■ Stated goal
Leave out any pictures and transcribe all other data below exactly.
::::
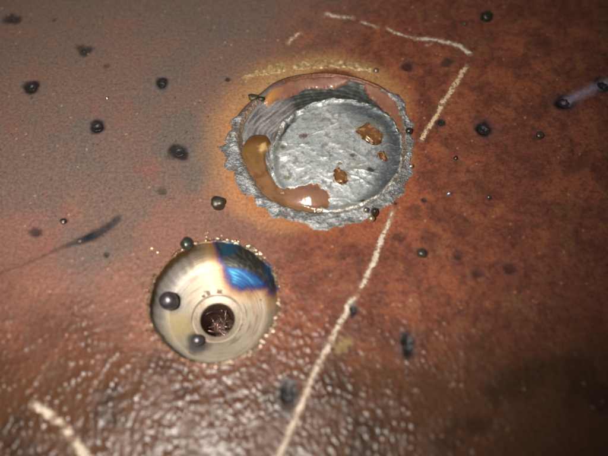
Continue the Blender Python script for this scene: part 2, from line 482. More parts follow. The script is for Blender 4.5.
WALLP = [(PR-0.12-0.25*t, -1.7*t-0.02) for t in np.linspace(0, 1, 14)]
_a, _b, _c, _d = np.array([PR-0.37, -1.72]), np.array([PR-0.62, -3.1]), np.array([PR-1.5, -3.75]), np.array([PR-3.0, -4.25])
WALLP += [tuple((1-t)**3*_a+3*t*(1-t)**2*_b+3*t*t*(1-t)*_c+t**3*_d) for t in np.linspace(0, 1, 26)[1:]]
prof_wall = [(PR+0.75, 0.0), (PR+0.45, 0.0), (PR+0.2, 0), (PR+0.05, 0)] + WALLP
def f_wall(X, Y, Z, R, T):
    lip = sm(PR-0.2, PR, R)
    n = fbm(X, Y, 1.0, 61, 3)
    h = H(X, Y)
    Zn = np.where(lip > 0, h*lip + Z + lip*(0.03+0.22*np.clip(n, -0.3, 1))*sm(PR+0.75, PR+0.35, R) - 0.14*sm(PR+0.4, PR+0.75, R), Z)
    Zn = Zn + (1-lip)*0
    c = rgba(lin(142, 128, 110), 0.5, X.shape)
    c = mixc(c, lin(186, 171, 152), sm(PR-1.6, PR-3.0, R+0.3*n), 0.53)
    c = mixc(c, lin(166, 150, 130), sm(-0.2, 0.5, fbm(X, Y, 4, 72, 3))*0.6*sm(PR-1.6, PR-3.0, R))
    c = mixc(c, lin(112, 96, 76), 0.5*sm(PR-2.9, PR-2.0, R)*sm(0.0, 0.5, noise(R+Z, T*0.8, 0.35, 73)))
    c = stains(c, X, Y, R, T, fbm(X, Y, 4, 72, 3))
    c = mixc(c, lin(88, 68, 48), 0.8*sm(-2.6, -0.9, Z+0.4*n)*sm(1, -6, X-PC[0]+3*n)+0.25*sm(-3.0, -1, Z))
    c = mixc(c, lin(104, 76, 58), lip*0.9, 0.55)
    c = mixc(c, lin(190, 168, 140), lip*sm(0.25, 0.7, n)*0.8, 0.4)
    c = mixc(c, lin(98, 64, 48), lip*sm(PR+0.1, PR+0.5, R)*0.8, 0.5)
    c, w = heat(c, X, Y, R, T)
    c = mixc(c, lin(190, 170, 130), lip*sm(0.0, 0.4, n)*w*0.9, 0.3)
    return Zn, c
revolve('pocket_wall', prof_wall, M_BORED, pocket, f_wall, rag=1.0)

rw = PR-3.0; zw = -4.2
RH = 5.1
prof_floor = [(rw+0.10, zw-0.06), (rw-0.1, zw-0.10)]
for t in np.linspace(0, 1, 70)[1:]:
    r = rw-0.1 + (RH-rw+0.1)*t
    prof_floor.append((r, zw-0.10 + (-6.02-zw+0.10)*t**1.0))
def f_floor(X, Y, Z, R, T):
    ring = 0.011*np.sin(R*2*math.pi/0.52 + 2.5*noise(np.cos(T)*4, np.sin(T)*4, 2, 70)) + 0.012*noise(R, R*0, 0.35, 71)
    Zn = Z + ring*sm(6.4, 7.6, R)*sm(rw+.1, rw-.3, R)*(0.35+0.65*sm(100, 10, np.abs(np.degrees(T))))
    c = rgba(lin(184, 170, 152), 0.58, X.shape)
    n = fbm(X, Y, 4, 72, 3)
    c = mixc(c, lin(166, 150, 130), sm(-0.2, 0.5, n)*0.6)
    c = mixc(c, lin(118, 104, 88), (0.35+0.35*sm(0, 5, X-PC[0]))*sm(0.05, 0.6, noise(R, T*0.8, 0.42, 73)))
    c = stains(c, X, Y, R, T, n)
    c, _ = heat(c, X, Y, R, T)
    # burnt flecks
    for px, py, s in ((207,291,.55),(203,294,.35),(219,290,.6),(213,296,.3),(176,352,.8),(190,357,1.0),(163,338,.5),(240,322,.4),(238,327,.4),(262,300,.3),(255,345,.3)):
        fx, fy = at(px, py, -4.6)
        c = mixc(c, lin(70, 56, 42), 0.85*sm(1.2, 0.4, np.hypot((X-fx)/s/1.3, (Y-fy)/s)+0.5*noise(X, Y, .5, 75)))
    for px, py in ((168,300),(197,340)):
        fx, fy = at(px, py, -3.8)
        c = mixc(c, lin(74, 70, 74), 0.85*sm(3.2, 1.5, np.hypot(X-fx, Y-fy)+0.5*noise(X, Y, 1.5, 76)))
    return Zn, c
revolve('cone_floor', prof_floor, M_BORED, pocket, f_floor)

prof_hub = [(RH+0.06, -6.0), (RH-0.15, -6.22), (RH-0.4, -6.10)] + [(RH-0.4-(RH-0.4-BR)*t, -6.10+(ZB+0.12+6.10)*t) for t in np.linspace(0, 1, 16)[1:]] + [(BR-0.06, ZB), (BR-0.12, ZB-0.2)]
def f_hub(X, Y, Z, R, T):
    c = rgba(lin(164, 150, 134), 0.55, X.shape)
    c = mixc(c, lin(150, 132, 112), 0.7*sm(0.0, 0.5, fbm(X, Y, 2.5, 77, 3)))
    c = mixc(c, lin(104, 86, 70), sm(RH-0.4, RH-0.2, R)*sm(-.2, .4, noise(np.cos(T)*3, np.sin(T)*3, 2, 78)+.15)*0.75)
    c = mixc(c, lin(120, 100, 84), sm(BR+0.4, BR, R)*0.6)
    return Z + 0.015*noise(R, T*2, 0.4, 79), c
revolve('hub_ring', prof_hub, M_BORED, pocket, f_hub, 260)

prof_bore = [(BR-0.10, ZB-0.1)] + [(BR-0.14, ZB-0.3-9.5*t) for t in np.linspace(0, 1, 50)] + [(BR*0.5, ZB-11), (0.02, ZB-11.6)]
def f_bore(X, Y, Z, R, T):
    c = rgba(lin(112, 86, 76), 0.45, X.shape)
    c = mixc(c, lin(80, 58, 50), 0.7*sm(-0.2, 0.4, fbm(T*8, Z*1.6+T*1.2, 1.6, 80, 3)))
    return Z, c
o = revolve('drill_hole', prof_bore, M_WALL, pocket, f_bore, 160)

# crumbs of burr round the mouth
rng = random.Random(4)
def blob_arrays(cx, cy, cz, rx, ry, rz, seed, nu=10, nv=7, rough=0.25, lean=0.0):
    u = np.linspace(0, 2*math.pi, nu, endpoint=False); v = np.linspace(0, math.pi, nv)
    V, U = np.meshgrid(v, u)
    x = np.sin(V)*np.cos(U); y = np.sin(V)*np.sin(U); z = np.cos(V)
    k = 1+rough*noise(x*1.1+seed*3.1+z*.7, y*1.1+z*1.3+seed, 1.3, seed)
    P = np.stack([cx+rx*x*k+lean*z*rx, cy+ry*y*k, cz+rz*z*k], -1).reshape(-1, 3)
    i = np.arange(nu); j = np.arange(nv-1); J, I = np.meshgrid(j, i)
    a = (I*nv+J).ravel(); b = (((I+1) % nu)*nv+J).ravel()
    return P, np.stack([a, a+1, b+1, b], 1)
def merged_blobs(name, specs, mat, parent, colfn=None):
    vs_, fs_, cs_ = [], [], []; n = 0
    for sp in specs:
        P, F = blob_arrays(*sp[:7], **sp[7]); col = sp[8]
        vs_.append(P); fs_.append(F+n); n += len(P)
        cs_.append(np.tile(col, (len(P), 1)))
    return mesh(name, np.vstack(vs_), np.vstack(fs_), mat, parent, np.vstack(cs_))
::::
■ Result
Continue the Blender Python script for this scene: part 2, from line 482. More parts follow. The script is for Blender 4.5.
WALLP = [(PR-0.12-0.25*t, -1.7*t-0.02) for t in np.linspace(0, 1, 14)]
_a, _b, _c, _d = np.array([PR-0.37, -1.72]), np.array([PR-0.62, -3.1]), np.array([PR-1.5, -3.75]), np.array([PR-3.0, -4.25])
WALLP += [tuple((1-t)**3*_a+3*t*(1-t)**2*_b+3*t*t*(1-t)*_c+t**3*_d) for t in np.linspace(0, 1, 26)[1:]]
prof_wall = [(PR+0.75, 0.0), (PR+0.45, 0.0), (PR+0.2, 0), (PR+0.05, 0)] + WALLP
def f_wall(X, Y, Z, R, T):
    lip = sm(PR-0.2, PR, R)
    n = fbm(X, Y, 1.0, 61, 3)
    h = H(X, Y)
    Zn = np.where(lip > 0, h*lip + Z + lip*(0.03+0.22*np.clip(n, -0.3, 1))*sm(PR+0.75, PR+0.35, R) - 0.14*sm(PR+0.4, PR+0.75, R), Z)
    Zn = Zn + (1-lip)*0
    c = rgba(lin(142, 128, 110), 0.5, X.shape)
    c = mixc(c, lin(186, 171, 152), sm(PR-1.6, PR-3.0, R+0.3*n), 0.53)
    c = mixc(c, lin(166, 150, 130), sm(-0.2, 0.5, fbm(X, Y, 4, 72, 3))*0.6*sm(PR-1.6, PR-3.0, R))
    c = mixc(c, lin(112, 96, 76), 0.5*sm(PR-2.9, PR-2.0, R)*sm(0.0, 0.5, noise(R+Z, T*0.8, 0.35, 73)))
    c = stains(c, X, Y, R, T, fbm(X, Y, 4, 72, 3))
    c = mixc(c, lin(88, 68, 48), 0.8*sm(-2.6, -0.9, Z+0.4*n)*sm(1, -6, X-PC[0]+3*n)+0.25*sm(-3.0, -1, Z))
    c = mixc(c, lin(104, 76, 58), lip*0.9, 0.55)
    c = mixc(c, lin(190, 168, 140), lip*sm(0.25, 0.7, n)*0.8, 0.4)
    c = mixc(c, lin(98, 64, 48), lip*sm(PR+0.1, PR+0.5, R)*0.8, 0.5)
    c, w = heat(c, X, Y, R, T)
    c = mixc(c, lin(190, 170, 130), lip*sm(0.0, 0.4, n)*w*0.9, 0.3)
    return Zn, c
revolve('pocket_wall', prof_wall, M_BORED, pocket, f_wall, rag=1.0)

rw = PR-3.0; zw = -4.2
RH = 5.1
prof_floor = [(rw+0.10, zw-0.06), (rw-0.1, zw-0.10)]
for t in np.linspace(0, 1, 70)[1:]:
    r = rw-0.1 + (RH-rw+0.1)*t
    prof_floor.append((r, zw-0.10 + (-6.02-zw+0.10)*t**1.0))
def f_floor(X, Y, Z, R, T):
    ring = 0.011*np.sin(R*2*math.pi/0.52 + 2.5*noise(np.cos(T)*4, np.sin(T)*4, 2, 70)) + 0.012*noise(R, R*0, 0.35, 71)
    Zn = Z + ring*sm(6.4, 7.6, R)*sm(rw+.1, rw-.3, R)*(0.35+0.65*sm(100, 10, np.abs(np.degrees(T))))
    c = rgba(lin(184, 170, 152), 0.58, X.shape)
    n = fbm(X, Y, 4, 72, 3)
    c = mixc(c, lin(166, 150, 130), sm(-0.2, 0.5, n)*0.6)
    c = mixc(c, lin(118, 104, 88), (0.35+0.35*sm(0, 5, X-PC[0]))*sm(0.05, 0.6, noise(R, T*0.8, 0.42, 73)))
    c = stains(c, X, Y, R, T, n)
    c, _ = heat(c, X, Y, R, T)
    # burnt flecks
    for px, py, s in ((207,291,.55),(203,294,.35),(219,290,.6),(213,296,.3),(176,352,.8),(190,357,1.0),(163,338,.5),(240,322,.4),(238,327,.4),(262,300,.3),(255,345,.3)):
        fx, fy = at(px, py, -4.6)
        c = mixc(c, lin(70, 56, 42), 0.85*sm(1.2, 0.4, np.hypot((X-fx)/s/1.3, (Y-fy)/s)+0.5*noise(X, Y, .5, 75)))
    for px, py in ((168,300),(197,340)):
        fx, fy = at(px, py, -3.8)
        c = mixc(c, lin(74, 70, 74), 0.85*sm(3.2, 1.5, np.hypot(X-fx, Y-fy)+0.5*noise(X, Y, 1.5, 76)))
    return Zn, c
revolve('cone_floor', prof_floor, M_BORED, pocket, f_floor)

prof_hub = [(RH+0.06, -6.0), (RH-0.15, -6.22), (RH-0.4, -6.10)] + [(RH-0.4-(RH-0.4-BR)*t, -6.10+(ZB+0.12+6.10)*t) for t in np.linspace(0, 1, 16)[1:]] + [(BR-0.06, ZB), (BR-0.12, ZB-0.2)]
def f_hub(X, Y, Z, R, T):
    c = rgba(lin(164, 150, 134), 0.55, X.shape)
    c = mixc(c, lin(150, 132, 112), 0.7*sm(0.0, 0.5, fbm(X, Y, 2.5, 77, 3)))
    c = mixc(c, lin(104, 86, 70), sm(RH-0.4, RH-0.2, R)*sm(-.2, .4, noise(np.cos(T)*3, np.sin(T)*3, 2, 78)+.15)*0.75)
    c = mixc(c, lin(120, 100, 84), sm(BR+0.4, BR, R)*0.6)
    return Z + 0.015*noise(R, T*2, 0.4, 79), c
revolve('hub_ring', prof_hub, M_BORED, pocket, f_hub, 260)

prof_bore = [(BR-0.10, ZB-0.1)] + [(BR-0.14, ZB-0.3-9.5*t) for t in np.linspace(0, 1, 50)] + [(BR*0.5, ZB-11), (0.02, ZB-11.6)]
def f_bore(X, Y, Z, R, T):
    c = rgba(lin(112, 86, 76), 0.45, X.shape)
    c = mixc(c, lin(80, 58, 50), 0.7*sm(-0.2, 0.4, fbm(T*8, Z*1.6+T*1.2, 1.6, 80, 3)))
    return Z, c
o = revolve('drill_hole', prof_bore, M_WALL, pocket, f_bore, 160)

# crumbs of burr round the mouth
rng = random.Random(4)
def blob_arrays(cx, cy, cz, rx, ry, rz, seed, nu=10, nv=7, rough=0.25, lean=0.0):
    u = np.linspace(0, 2*math.pi, nu, endpoint=False); v = np.linspace(0, math.pi, nv)
    V, U = np.meshgrid(v, u)
    x = np.sin(V)*np.cos(U); y = np.sin(V)*np.sin(U); z = np.cos(V)
    k = 1+rough*noise(x*1.1+seed*3.1+z*.7, y*1.1+z*1.3+seed, 1.3, seed)
    P = np.stack([cx+rx*x*k+lean*z*rx, cy+ry*y*k, cz+rz*z*k], -1).reshape(-1, 3)
    i = np.arange(nu); j = np.arange(nv-1); J, I = np.meshgrid(j, i)
    a = (I*nv+J).ravel(); b = (((I+1) % nu)*nv+J).ravel()
    return P, np.stack([a, a+1, b+1, b], 1)
def merged_blobs(name, specs, mat, parent, colfn=None):
    vs_, fs_, cs_ = [], [], []; n = 0
    for sp in specs:
        P, F = blob_arrays(*sp[:7], **sp[7]); col = sp[8]
        vs_.append(P); fs_.append(F+n); n += len(P)
        cs_.append(np.tile(col, (len(P), 1)))
    return mesh(name, np.vstack(vs_), np.vstack(fs_), mat, parent, np.vstack(cs_))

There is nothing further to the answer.